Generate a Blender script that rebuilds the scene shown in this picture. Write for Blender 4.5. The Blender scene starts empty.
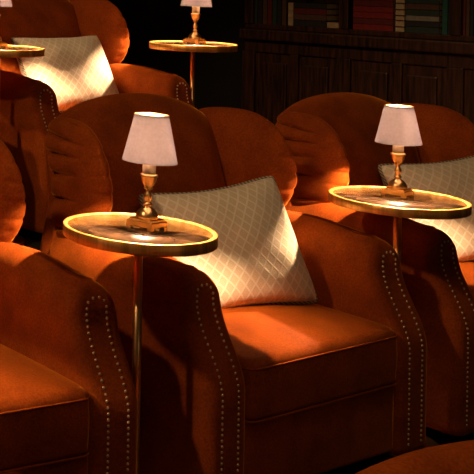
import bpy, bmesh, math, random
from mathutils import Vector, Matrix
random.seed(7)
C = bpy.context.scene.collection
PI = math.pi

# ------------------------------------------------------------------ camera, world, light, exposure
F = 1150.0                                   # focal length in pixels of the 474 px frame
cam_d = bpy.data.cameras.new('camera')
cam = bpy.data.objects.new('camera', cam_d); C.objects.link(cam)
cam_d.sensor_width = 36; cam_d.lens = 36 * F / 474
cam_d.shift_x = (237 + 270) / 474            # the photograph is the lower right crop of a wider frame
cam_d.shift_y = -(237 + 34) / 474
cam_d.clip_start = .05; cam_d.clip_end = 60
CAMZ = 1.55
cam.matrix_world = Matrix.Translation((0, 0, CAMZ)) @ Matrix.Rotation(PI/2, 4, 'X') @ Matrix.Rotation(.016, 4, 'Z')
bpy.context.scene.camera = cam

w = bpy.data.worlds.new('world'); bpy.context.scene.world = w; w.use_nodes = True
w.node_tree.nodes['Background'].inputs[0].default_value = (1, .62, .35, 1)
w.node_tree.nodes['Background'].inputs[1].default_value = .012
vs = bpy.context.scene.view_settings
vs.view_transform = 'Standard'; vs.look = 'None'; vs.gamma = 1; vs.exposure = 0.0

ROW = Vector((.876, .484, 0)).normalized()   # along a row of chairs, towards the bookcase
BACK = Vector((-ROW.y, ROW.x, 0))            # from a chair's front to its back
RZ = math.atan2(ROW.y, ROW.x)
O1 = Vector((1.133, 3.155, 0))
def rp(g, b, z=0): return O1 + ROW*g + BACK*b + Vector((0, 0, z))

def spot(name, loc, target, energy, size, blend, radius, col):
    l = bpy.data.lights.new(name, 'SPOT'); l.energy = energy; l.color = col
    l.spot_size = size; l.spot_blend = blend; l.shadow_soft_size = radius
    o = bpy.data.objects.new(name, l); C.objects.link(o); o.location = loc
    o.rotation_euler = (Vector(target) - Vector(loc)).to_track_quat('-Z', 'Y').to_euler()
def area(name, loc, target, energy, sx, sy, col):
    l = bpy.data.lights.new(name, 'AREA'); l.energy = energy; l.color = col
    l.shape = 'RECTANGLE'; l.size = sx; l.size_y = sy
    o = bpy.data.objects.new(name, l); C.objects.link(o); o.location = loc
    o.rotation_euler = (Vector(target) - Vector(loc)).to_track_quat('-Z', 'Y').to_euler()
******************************
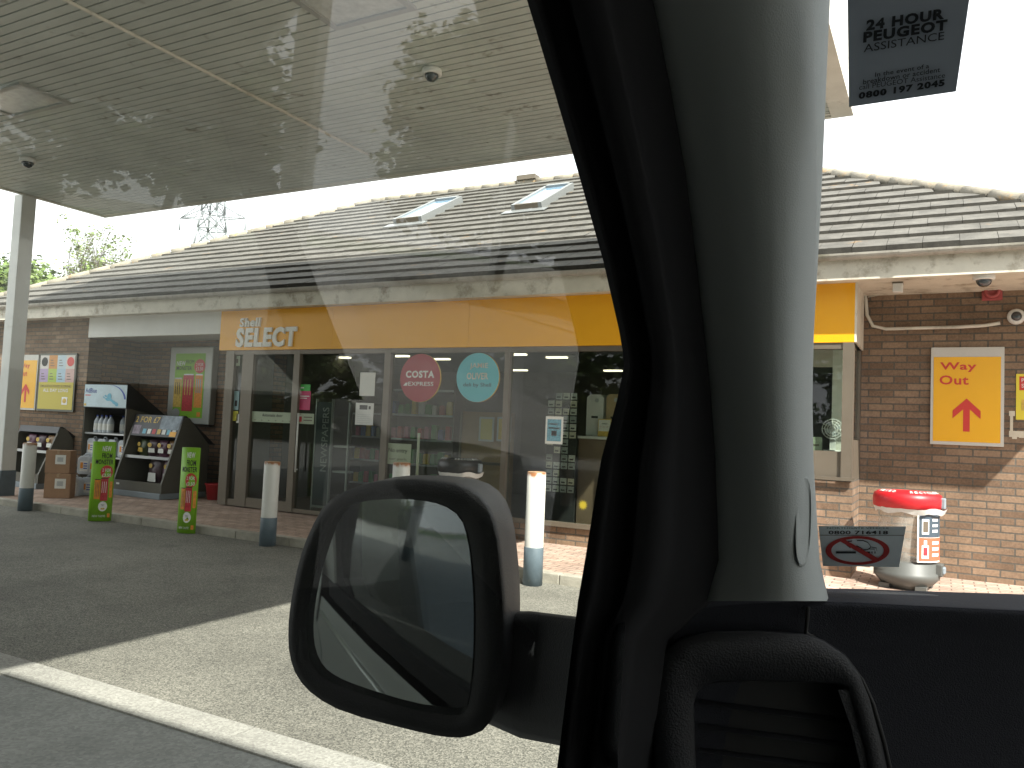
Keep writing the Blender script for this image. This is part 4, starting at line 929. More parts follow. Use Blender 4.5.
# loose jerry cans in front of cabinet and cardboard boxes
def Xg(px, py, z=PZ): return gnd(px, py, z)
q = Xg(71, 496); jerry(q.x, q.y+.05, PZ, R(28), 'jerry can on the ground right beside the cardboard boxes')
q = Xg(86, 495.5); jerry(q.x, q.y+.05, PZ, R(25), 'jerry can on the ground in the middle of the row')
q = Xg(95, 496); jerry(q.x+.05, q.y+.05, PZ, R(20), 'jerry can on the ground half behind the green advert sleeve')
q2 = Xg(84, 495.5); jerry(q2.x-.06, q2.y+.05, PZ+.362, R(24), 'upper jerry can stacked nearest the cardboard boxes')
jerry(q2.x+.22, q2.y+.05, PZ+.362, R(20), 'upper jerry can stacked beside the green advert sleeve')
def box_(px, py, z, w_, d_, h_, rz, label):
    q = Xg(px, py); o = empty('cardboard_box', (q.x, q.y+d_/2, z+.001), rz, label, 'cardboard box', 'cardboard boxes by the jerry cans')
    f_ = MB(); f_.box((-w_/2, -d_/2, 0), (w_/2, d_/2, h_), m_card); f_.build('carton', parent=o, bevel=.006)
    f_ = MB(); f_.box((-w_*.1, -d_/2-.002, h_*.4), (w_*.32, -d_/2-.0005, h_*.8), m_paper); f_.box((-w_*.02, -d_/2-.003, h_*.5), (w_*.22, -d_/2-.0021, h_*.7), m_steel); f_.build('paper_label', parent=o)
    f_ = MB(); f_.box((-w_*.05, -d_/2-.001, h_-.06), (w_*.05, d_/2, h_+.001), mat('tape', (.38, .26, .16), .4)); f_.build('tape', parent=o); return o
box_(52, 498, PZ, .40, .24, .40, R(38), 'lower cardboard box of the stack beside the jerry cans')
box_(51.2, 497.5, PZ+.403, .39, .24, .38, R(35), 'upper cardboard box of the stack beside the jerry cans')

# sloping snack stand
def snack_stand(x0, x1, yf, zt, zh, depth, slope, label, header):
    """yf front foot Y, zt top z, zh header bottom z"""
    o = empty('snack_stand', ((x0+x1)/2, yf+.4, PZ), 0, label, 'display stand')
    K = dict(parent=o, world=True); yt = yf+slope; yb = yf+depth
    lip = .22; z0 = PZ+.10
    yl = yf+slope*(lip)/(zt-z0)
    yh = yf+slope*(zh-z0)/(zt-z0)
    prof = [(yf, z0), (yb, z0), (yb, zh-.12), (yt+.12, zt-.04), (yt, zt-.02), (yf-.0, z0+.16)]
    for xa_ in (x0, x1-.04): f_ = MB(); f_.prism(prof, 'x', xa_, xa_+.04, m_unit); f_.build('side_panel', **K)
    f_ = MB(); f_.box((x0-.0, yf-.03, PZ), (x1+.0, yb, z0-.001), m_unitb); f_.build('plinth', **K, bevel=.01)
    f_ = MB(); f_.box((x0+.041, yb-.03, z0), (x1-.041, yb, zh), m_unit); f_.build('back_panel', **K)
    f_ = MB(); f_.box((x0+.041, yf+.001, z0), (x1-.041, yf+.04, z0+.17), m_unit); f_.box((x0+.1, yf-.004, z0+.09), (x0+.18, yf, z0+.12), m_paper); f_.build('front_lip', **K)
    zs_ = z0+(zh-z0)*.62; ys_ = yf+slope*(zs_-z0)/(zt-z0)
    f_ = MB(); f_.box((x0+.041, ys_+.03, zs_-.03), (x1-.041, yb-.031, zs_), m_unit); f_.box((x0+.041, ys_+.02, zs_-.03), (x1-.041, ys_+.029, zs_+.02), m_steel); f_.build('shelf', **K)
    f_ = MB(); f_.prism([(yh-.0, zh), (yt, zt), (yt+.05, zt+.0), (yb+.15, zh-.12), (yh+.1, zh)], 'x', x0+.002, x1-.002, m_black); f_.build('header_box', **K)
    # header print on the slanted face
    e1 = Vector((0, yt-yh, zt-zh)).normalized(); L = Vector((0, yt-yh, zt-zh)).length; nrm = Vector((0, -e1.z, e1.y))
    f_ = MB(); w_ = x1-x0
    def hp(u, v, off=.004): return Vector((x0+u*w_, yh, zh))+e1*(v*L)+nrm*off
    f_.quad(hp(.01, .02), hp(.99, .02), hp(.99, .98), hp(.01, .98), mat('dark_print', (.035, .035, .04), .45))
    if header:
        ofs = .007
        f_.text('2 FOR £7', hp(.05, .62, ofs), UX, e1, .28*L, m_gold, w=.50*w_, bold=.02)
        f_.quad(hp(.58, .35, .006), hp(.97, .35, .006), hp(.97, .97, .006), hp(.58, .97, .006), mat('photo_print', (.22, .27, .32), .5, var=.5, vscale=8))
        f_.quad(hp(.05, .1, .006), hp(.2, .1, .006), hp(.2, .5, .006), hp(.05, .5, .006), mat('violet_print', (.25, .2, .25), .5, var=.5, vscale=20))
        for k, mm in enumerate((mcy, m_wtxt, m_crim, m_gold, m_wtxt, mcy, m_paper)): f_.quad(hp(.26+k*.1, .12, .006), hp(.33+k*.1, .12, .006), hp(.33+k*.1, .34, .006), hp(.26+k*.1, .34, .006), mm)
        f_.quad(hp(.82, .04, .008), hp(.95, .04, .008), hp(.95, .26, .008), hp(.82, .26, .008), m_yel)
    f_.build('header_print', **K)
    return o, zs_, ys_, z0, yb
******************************
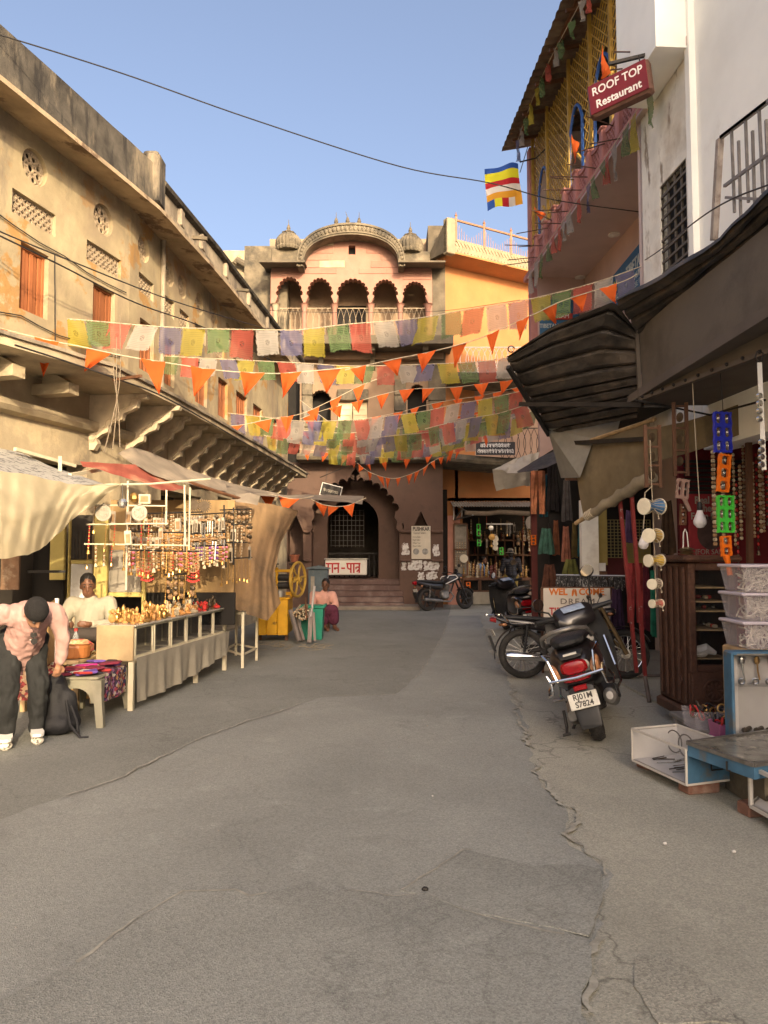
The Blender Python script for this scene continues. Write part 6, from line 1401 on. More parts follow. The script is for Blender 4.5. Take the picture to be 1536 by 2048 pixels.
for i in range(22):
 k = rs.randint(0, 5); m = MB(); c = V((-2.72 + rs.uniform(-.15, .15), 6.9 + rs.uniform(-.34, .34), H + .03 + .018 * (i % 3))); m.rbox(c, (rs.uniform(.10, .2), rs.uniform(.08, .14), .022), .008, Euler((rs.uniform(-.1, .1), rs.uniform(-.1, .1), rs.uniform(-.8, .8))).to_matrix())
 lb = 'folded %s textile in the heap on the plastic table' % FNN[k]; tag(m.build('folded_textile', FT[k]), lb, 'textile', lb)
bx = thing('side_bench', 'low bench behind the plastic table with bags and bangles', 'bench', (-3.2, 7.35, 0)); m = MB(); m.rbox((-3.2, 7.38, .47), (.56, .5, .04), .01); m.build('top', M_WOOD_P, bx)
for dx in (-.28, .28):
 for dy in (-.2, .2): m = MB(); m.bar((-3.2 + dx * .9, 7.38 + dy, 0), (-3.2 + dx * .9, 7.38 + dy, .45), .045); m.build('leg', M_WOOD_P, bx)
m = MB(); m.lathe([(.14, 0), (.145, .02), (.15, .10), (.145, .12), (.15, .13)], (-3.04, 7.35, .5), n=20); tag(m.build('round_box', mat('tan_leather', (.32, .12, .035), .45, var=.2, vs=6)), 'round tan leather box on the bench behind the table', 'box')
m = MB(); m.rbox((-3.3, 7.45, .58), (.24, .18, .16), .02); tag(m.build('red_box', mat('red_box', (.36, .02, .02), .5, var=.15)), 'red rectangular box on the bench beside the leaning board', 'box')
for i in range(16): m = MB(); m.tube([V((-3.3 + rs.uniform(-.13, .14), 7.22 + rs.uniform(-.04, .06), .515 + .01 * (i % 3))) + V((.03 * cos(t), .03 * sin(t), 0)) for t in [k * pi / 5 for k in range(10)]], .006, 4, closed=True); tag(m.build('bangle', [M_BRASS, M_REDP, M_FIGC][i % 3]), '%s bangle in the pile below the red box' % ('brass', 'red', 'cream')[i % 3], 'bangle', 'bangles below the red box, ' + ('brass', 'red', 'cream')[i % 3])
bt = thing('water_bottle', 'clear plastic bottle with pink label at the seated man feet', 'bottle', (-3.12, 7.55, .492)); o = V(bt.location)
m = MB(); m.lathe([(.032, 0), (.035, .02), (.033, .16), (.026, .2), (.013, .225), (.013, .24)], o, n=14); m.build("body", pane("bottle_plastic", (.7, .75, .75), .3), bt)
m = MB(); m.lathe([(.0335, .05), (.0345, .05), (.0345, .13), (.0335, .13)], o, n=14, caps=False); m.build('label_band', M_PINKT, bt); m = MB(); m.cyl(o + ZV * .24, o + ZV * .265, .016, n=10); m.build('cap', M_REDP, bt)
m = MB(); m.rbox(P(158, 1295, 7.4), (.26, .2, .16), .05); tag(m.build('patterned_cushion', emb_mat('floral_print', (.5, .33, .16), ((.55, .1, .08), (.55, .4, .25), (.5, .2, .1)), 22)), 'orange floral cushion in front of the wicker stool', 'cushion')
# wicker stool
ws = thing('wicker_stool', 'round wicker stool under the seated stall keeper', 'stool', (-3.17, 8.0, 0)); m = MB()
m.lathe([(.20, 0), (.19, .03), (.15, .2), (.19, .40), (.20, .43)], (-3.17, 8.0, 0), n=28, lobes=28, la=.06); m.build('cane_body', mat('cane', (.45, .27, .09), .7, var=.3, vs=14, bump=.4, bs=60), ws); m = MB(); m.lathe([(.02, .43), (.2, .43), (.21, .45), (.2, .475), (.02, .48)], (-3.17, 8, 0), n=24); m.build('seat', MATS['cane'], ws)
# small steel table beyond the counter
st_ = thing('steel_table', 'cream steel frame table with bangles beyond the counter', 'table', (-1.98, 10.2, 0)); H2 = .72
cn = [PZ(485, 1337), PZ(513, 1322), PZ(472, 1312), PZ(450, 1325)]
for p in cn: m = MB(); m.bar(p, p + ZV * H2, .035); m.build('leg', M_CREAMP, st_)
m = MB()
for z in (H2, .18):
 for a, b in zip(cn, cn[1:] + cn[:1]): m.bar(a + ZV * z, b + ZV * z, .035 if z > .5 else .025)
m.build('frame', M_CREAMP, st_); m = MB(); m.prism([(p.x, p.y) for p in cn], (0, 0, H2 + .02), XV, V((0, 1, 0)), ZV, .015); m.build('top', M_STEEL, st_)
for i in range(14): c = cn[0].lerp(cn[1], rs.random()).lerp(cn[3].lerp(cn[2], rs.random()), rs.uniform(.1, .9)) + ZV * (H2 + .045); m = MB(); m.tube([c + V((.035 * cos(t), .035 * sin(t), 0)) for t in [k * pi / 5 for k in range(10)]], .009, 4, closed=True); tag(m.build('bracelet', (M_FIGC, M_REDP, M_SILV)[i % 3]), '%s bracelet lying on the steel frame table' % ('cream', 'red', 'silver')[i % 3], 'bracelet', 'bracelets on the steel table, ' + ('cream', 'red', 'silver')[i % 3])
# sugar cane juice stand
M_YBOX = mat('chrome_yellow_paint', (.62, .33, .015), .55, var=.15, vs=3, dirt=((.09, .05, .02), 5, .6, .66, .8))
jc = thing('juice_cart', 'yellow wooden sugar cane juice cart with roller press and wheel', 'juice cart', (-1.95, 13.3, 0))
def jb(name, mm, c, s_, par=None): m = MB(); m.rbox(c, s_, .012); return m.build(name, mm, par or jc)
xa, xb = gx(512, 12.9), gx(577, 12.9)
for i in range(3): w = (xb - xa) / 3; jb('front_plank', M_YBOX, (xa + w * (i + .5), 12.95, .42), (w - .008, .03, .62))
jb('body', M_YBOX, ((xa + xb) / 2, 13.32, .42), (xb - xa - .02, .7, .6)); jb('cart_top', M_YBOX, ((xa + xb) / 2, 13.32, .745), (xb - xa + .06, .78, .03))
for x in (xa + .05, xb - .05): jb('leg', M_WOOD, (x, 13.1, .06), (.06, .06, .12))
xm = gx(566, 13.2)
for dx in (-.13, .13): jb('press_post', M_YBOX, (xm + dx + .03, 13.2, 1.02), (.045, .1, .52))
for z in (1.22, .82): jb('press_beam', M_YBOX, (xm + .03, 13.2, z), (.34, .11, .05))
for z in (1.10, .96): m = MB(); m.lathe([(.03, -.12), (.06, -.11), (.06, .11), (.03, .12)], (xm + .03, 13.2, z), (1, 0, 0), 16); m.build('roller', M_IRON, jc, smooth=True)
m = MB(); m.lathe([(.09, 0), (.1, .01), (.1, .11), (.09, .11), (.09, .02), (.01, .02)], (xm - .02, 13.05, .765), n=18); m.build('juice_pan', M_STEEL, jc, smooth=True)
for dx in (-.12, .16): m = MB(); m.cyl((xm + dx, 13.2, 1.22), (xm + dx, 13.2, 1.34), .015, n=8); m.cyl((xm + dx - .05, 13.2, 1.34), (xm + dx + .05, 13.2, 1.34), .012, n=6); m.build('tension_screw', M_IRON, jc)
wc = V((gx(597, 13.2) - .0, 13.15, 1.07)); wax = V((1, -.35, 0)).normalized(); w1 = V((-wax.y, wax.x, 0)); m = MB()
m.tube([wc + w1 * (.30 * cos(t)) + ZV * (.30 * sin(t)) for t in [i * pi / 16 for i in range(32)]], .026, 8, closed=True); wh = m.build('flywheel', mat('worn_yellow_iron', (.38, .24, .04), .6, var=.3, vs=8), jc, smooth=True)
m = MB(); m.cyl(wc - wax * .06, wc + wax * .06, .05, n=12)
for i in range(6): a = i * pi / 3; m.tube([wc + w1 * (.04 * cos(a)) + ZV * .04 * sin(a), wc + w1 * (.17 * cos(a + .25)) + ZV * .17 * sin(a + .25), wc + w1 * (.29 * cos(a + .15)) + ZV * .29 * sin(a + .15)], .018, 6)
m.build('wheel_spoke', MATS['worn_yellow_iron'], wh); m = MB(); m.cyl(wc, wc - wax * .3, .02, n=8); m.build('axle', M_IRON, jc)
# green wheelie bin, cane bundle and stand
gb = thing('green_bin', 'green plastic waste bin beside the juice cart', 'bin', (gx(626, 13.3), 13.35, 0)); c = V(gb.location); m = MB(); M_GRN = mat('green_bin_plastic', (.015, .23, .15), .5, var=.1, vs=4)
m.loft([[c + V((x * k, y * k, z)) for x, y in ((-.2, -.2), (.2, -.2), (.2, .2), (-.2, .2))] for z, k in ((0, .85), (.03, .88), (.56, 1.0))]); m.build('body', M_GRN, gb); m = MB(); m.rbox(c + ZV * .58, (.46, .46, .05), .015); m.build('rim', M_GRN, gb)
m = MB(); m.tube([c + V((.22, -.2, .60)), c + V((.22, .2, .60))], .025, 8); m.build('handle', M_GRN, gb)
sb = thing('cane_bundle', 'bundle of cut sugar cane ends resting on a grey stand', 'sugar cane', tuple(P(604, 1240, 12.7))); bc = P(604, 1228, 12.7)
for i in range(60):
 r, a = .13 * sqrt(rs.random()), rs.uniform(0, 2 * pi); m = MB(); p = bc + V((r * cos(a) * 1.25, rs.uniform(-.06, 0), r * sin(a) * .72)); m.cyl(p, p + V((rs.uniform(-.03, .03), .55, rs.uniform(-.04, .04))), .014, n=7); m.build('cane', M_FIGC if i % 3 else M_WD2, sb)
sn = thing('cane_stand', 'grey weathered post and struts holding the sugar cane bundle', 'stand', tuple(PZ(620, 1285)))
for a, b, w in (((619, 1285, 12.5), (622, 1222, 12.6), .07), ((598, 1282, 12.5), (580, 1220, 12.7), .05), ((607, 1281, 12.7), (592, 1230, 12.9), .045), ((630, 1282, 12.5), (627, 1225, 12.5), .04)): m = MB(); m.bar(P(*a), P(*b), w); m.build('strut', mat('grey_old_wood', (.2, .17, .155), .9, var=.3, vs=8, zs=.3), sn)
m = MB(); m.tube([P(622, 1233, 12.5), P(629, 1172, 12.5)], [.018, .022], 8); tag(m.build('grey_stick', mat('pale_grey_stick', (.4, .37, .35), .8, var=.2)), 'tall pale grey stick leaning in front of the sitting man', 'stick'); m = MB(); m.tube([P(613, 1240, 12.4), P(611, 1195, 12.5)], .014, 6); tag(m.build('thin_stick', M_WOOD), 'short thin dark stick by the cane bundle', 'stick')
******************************
▶ TASK TO CARRY OUT
Using the data above, extract exactly the lines from the one containing "Generate a Blender" through the one containing "PI = math.pi". Pictures are left out.

▶ CORRECT RESPONSE
Generate a Blender script that rebuilds the scene shown in this picture. Write for Blender 4.5. The Blender scene starts empty.
import bpy, bmesh, math, random
from mathutils import Vector, Matrix
random.seed(7)
C = bpy.context.scene.collection
PI = math.pi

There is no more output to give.